Goal.
Lift out, unaltered, the lines of the material below between the line holding "Model this scene" and the line holding "scene.camera = cam", counting both.

Provided information.
#####

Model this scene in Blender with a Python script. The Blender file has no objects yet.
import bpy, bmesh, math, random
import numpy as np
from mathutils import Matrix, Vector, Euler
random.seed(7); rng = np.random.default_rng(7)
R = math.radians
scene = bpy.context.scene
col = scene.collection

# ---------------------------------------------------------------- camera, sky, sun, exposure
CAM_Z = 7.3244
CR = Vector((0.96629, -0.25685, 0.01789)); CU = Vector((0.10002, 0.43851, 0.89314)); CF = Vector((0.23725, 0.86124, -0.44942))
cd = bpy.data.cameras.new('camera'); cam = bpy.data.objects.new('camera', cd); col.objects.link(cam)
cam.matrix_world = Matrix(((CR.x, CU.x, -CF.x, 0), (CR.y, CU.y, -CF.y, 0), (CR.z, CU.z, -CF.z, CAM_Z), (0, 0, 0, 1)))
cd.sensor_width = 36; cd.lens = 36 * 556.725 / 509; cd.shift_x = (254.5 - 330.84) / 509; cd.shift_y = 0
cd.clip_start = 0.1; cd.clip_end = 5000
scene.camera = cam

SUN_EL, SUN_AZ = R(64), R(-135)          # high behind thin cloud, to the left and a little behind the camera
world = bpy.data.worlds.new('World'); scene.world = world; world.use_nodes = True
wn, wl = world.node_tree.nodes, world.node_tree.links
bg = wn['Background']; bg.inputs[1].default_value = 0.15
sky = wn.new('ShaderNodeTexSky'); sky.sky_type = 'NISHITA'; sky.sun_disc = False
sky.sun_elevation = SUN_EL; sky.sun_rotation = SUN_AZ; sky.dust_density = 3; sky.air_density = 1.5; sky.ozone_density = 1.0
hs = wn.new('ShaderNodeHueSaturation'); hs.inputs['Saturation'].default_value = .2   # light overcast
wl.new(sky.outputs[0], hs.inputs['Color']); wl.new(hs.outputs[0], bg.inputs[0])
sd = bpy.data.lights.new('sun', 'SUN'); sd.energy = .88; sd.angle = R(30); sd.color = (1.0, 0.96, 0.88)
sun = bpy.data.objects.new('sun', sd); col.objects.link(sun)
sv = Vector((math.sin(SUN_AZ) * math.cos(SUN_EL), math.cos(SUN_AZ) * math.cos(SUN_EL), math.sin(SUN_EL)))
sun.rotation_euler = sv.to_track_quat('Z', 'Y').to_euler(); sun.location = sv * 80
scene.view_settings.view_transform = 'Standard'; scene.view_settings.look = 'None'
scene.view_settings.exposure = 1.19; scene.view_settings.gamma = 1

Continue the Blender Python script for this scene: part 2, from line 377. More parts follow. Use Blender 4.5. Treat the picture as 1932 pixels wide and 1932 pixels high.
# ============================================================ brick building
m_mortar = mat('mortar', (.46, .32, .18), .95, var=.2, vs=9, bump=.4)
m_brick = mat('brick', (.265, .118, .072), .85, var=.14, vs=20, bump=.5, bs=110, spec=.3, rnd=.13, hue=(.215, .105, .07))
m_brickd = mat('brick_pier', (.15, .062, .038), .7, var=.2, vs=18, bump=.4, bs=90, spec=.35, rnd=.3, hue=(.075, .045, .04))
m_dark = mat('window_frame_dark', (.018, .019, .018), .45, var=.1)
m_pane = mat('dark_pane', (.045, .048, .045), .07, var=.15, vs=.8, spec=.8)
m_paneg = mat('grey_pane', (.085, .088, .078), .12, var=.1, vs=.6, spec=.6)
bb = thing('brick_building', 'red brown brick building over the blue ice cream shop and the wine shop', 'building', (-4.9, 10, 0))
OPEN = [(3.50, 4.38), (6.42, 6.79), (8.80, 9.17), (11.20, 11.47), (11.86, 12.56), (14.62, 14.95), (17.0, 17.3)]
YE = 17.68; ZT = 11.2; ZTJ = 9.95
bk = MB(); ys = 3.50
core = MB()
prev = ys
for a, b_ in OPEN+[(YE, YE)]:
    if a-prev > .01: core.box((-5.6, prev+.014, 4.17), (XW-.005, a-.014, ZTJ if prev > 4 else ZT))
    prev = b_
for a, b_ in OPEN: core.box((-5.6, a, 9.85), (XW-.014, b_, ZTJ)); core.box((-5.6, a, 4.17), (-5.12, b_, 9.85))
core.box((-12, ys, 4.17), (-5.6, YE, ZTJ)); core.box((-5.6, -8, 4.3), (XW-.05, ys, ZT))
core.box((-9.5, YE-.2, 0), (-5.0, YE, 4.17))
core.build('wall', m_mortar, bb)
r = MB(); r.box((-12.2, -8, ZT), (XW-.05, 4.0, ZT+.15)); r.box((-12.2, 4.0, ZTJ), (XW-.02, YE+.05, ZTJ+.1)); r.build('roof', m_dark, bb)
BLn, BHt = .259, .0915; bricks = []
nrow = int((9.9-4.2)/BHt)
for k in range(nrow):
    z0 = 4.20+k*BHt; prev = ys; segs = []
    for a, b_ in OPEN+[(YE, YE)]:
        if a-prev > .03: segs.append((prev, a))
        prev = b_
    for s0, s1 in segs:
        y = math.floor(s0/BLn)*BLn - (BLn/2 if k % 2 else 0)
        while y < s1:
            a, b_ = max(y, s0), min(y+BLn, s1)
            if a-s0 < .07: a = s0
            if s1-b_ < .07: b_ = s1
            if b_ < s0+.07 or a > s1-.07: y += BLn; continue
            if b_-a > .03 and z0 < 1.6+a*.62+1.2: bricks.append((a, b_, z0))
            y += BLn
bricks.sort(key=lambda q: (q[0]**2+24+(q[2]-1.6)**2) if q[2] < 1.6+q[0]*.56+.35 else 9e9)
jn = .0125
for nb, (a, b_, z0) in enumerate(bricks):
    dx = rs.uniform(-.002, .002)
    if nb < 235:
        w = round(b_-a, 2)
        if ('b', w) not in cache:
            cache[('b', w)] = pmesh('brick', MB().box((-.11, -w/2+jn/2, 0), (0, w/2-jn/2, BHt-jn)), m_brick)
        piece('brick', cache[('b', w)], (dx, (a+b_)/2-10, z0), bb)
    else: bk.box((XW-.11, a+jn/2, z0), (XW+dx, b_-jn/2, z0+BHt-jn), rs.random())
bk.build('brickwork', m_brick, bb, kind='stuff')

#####

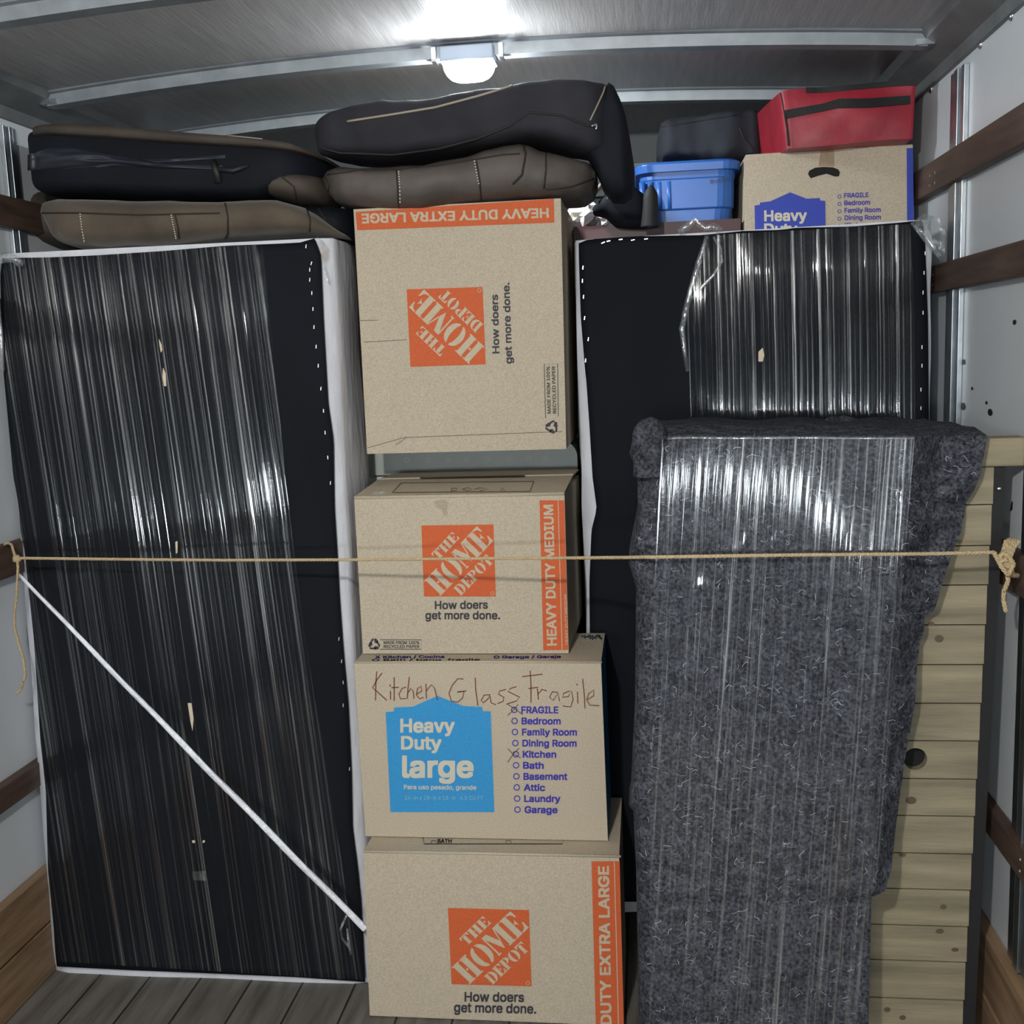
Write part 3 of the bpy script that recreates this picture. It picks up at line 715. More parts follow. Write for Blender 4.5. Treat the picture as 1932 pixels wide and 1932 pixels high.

#####

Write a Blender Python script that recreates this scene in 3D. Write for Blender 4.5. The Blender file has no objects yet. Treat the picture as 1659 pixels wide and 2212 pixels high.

#####

Result.
Model this scene in Blender with a Python script. The Blender file has no objects yet.
import bpy, bmesh, math, random
import numpy as np
from mathutils import Matrix, Vector, Euler
random.seed(7); rng = np.random.default_rng(7)
R = math.radians
scene = bpy.context.scene
col = scene.collection

# ---------------------------------------------------------------- camera, sky, sun, exposure
CAM_Z = 7.3244
CR = Vector((0.96629, -0.25685, 0.01789)); CU = Vector((0.10002, 0.43851, 0.89314)); CF = Vector((0.23725, 0.86124, -0.44942))
cd = bpy.data.cameras.new('camera'); cam = bpy.data.objects.new('camera', cd); col.objects.link(cam)
cam.matrix_world = Matrix(((CR.x, CU.x, -CF.x, 0), (CR.y, CU.y, -CF.y, 0), (CR.z, CU.z, -CF.z, CAM_Z), (0, 0, 0, 1)))
cd.sensor_width = 36; cd.lens = 36 * 556.725 / 509; cd.shift_x = (254.5 - 330.84) / 509; cd.shift_y = 0
cd.clip_start = 0.1; cd.clip_end = 5000
scene.camera = cam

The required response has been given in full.